What needs to be done
Drop every picture. Then return, exactly, the lines from the beginning of the listing below through the one containing "S.camera = cam_o".

Information provided
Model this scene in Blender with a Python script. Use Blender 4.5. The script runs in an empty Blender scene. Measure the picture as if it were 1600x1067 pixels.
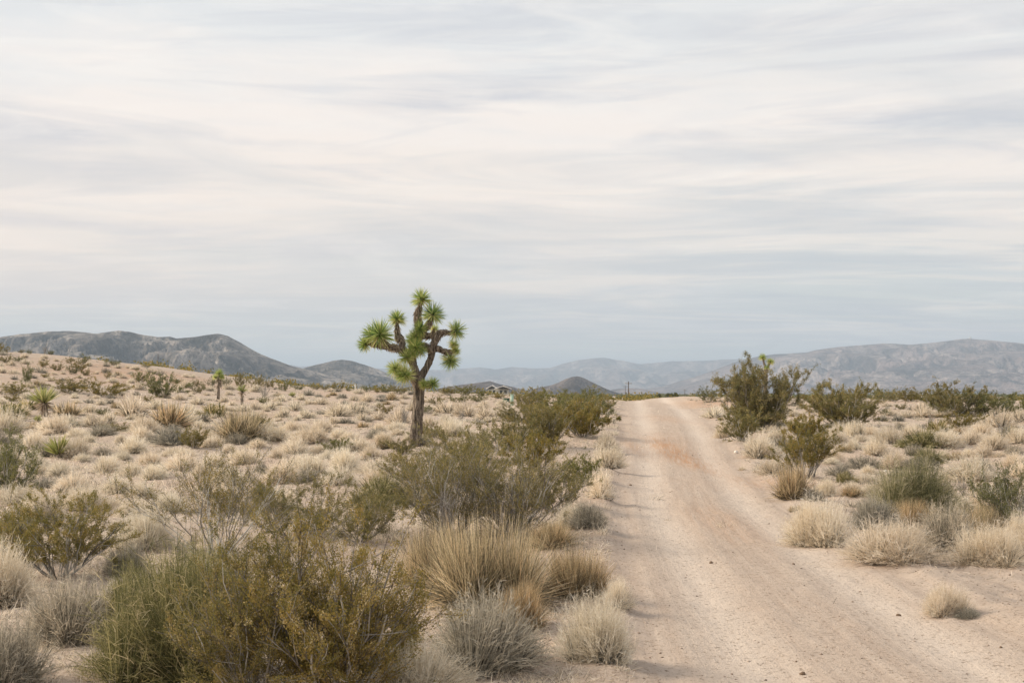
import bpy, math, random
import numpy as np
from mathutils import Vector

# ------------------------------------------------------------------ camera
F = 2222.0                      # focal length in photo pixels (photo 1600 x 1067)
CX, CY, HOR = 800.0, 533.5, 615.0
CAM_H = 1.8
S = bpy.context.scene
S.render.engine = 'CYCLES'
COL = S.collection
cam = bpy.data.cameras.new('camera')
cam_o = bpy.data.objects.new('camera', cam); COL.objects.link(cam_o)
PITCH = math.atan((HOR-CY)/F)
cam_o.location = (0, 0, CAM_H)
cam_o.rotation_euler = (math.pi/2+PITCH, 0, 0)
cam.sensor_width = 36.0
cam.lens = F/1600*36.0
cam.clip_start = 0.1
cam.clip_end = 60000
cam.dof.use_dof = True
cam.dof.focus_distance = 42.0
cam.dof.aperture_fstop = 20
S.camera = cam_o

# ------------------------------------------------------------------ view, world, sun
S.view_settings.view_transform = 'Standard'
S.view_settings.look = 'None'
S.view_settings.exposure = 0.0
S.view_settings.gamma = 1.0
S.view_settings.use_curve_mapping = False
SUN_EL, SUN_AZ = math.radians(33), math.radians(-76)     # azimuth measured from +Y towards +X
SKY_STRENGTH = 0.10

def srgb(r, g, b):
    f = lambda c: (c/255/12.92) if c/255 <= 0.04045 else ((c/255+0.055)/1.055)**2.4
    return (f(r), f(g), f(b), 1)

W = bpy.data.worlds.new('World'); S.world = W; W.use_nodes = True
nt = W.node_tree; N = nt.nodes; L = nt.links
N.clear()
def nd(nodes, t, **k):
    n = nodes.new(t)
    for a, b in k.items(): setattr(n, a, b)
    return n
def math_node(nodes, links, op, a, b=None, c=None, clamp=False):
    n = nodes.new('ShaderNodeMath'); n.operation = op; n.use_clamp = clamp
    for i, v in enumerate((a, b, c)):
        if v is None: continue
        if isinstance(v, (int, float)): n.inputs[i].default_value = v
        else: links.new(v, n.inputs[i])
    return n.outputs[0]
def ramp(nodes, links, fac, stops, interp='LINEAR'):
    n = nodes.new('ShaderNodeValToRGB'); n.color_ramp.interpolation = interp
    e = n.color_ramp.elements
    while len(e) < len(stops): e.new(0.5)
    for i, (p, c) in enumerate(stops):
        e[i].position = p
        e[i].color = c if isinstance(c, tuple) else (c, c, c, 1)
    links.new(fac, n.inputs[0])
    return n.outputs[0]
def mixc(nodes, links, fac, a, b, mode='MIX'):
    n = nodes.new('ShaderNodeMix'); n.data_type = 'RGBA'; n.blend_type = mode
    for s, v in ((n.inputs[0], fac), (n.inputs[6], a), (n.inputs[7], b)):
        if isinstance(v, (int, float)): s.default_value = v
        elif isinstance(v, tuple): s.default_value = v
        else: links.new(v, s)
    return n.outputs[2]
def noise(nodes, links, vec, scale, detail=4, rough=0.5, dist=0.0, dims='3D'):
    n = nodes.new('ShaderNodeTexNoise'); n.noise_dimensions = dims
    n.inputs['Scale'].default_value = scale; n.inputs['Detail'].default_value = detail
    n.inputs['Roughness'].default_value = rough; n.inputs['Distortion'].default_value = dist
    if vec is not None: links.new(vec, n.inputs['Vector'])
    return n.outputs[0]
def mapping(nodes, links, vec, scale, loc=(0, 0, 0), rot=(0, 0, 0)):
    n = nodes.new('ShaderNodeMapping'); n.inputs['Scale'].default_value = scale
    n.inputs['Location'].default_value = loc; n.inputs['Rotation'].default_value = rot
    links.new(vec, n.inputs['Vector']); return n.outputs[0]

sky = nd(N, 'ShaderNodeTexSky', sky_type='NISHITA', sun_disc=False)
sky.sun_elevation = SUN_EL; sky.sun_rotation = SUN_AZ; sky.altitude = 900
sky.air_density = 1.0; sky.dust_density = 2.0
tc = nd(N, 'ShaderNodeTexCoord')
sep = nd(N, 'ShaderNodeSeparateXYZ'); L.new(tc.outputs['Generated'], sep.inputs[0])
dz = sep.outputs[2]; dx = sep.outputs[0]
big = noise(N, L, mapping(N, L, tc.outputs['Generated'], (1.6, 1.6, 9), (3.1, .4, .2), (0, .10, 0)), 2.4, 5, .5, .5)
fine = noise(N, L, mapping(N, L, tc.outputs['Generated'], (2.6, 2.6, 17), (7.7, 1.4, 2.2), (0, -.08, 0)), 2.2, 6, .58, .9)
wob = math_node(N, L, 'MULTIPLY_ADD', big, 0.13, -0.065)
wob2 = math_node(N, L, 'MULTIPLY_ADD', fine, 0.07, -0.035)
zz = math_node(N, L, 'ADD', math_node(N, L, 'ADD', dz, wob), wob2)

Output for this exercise
Model this scene in Blender with a Python script. Use Blender 4.5. The script runs in an empty Blender scene. Measure the picture as if it were 1600x1067 pixels.
import bpy, math, random
import numpy as np
from mathutils import Vector

# ------------------------------------------------------------------ camera
F = 2222.0                      # focal length in photo pixels (photo 1600 x 1067)
CX, CY, HOR = 800.0, 533.5, 615.0
CAM_H = 1.8
S = bpy.context.scene
S.render.engine = 'CYCLES'
COL = S.collection
cam = bpy.data.cameras.new('camera')
cam_o = bpy.data.objects.new('camera', cam); COL.objects.link(cam_o)
PITCH = math.atan((HOR-CY)/F)
cam_o.location = (0, 0, CAM_H)
cam_o.rotation_euler = (math.pi/2+PITCH, 0, 0)
cam.sensor_width = 36.0
cam.lens = F/1600*36.0
cam.clip_start = 0.1
cam.clip_end = 60000
cam.dof.use_dof = True
cam.dof.focus_distance = 42.0
cam.dof.aperture_fstop = 20
S.camera = cam_o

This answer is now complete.